Dear Dating Coach,
I was dating a good guy. We went out three times and it was fine. There is nothing offensive about him and there were no glaring red flags. He was polite and on time. But he did not talk! It felt like pulling teeth and I was losing my mind. Everyone kept telling me he was nervous or shy and to give him another chance, so I did. Three! But I am done. I just can’t live the rest of my life in a one-sided conversation! The shadchan thinks I was too hasty, but I refuse to go out with him again. Am I making a mistake in saying “no?”
Two-Way Street
Dear Street,
Buffets are always a little unsettling. A place where the food seems to question its life choices and sneezes seem to blanket every tray. The mashed potatoes look like they have seen things and felt things, and someone is always using the tongs like it’s their first day with hands. (Worse, there is usually someone who thinks those tongs are optional!) Yet despite the questionable hygiene and chaotic choices, I love a buffet, and the chance to pick exactly what I want.
I Once Told a Chemistry Joke…
Thank you for reaching out. You went out a few times with a guy who didn’t mess up. He didn’t say anything rude, or inappropriate. He didn’t dismiss your dreams, or short change the server. He dressed the part and behaved with decorum. Oh, and he didn’t talk. OK, maybe he talked a little. We have to assume he wasn’t mute through three dates, but he was very very very quiet. He answered questions limitedly, he responded to direct sentences, and he probably said thank you to the valet when they brought the car around. You struggled through the dates to make real conversation and while at first you were willing to concede that this may be shyness or reticence, you quickly found it to be too much silence. Now you are feeling some backlash from saying “no” when there wasn’t a glaring flaw.
There Was No Reaction
The beauty of dating is our ability to measure if a connection can be made. So much of this is done through research and information gleaned before we even meet. But the actual date allows us to see if the match made on paper can translate to chemistry and a lasting relationship. There is nothing wrong with you, and there is nothing wrong with him. You might even “make sense” as a couple when you write it all down. But in person, personalities did not align, and everything felt forced and uncomfortable.

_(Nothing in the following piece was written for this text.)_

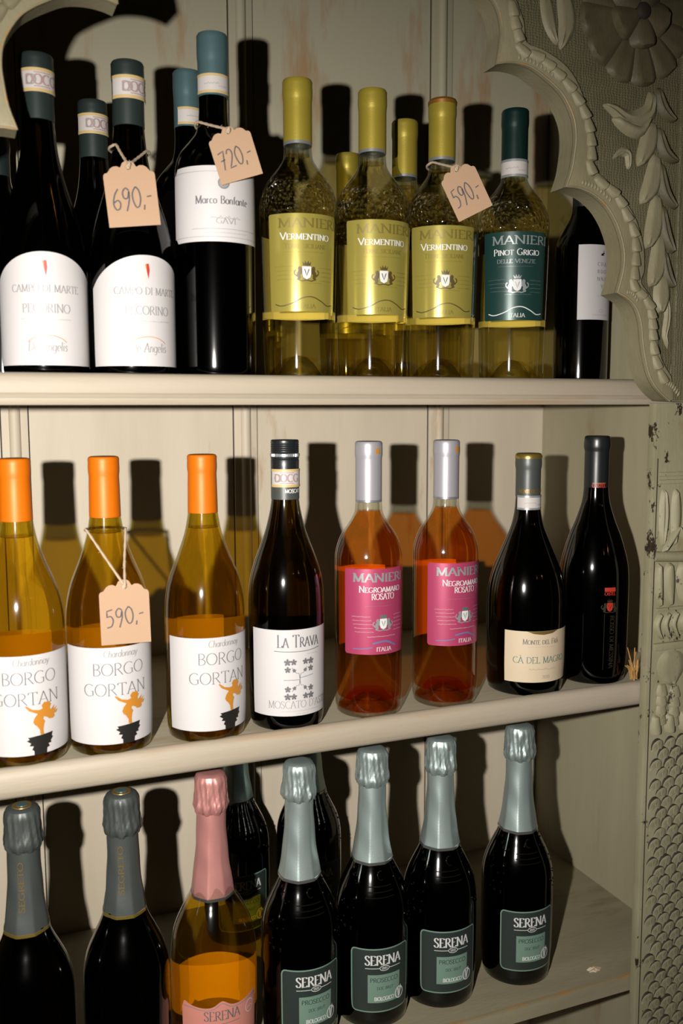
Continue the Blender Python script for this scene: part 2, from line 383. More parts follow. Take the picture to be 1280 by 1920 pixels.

While all daters must do their best to offer conversation and real dialogue, I assure you that when the right person goes out with him, they will think he is earnest, a great listener, and so beautifully serious. Just like someone super outgoing can be full of energy, positivity, and fun, or exhausting, loud, and overwhelming. Someone highly academic can be a genius, interesting, and smart, or boring, arrogant, and single-minded. A person who is really funny can be the life of the party, a joy to be around, and clever. Or to some, attention-seeking, unable to focus, and silly. It’s all really chemistry and the unique way that we feel and connect with others. We see and experience people differently and that’s a gift. This way we form a real bond with people who compliment and suit us, and who bring out our best as we do the same for them. He is not the right guy for you, and that’s OK. We want to sparkle for our partners and when the chemistry is right, the relationship will shine.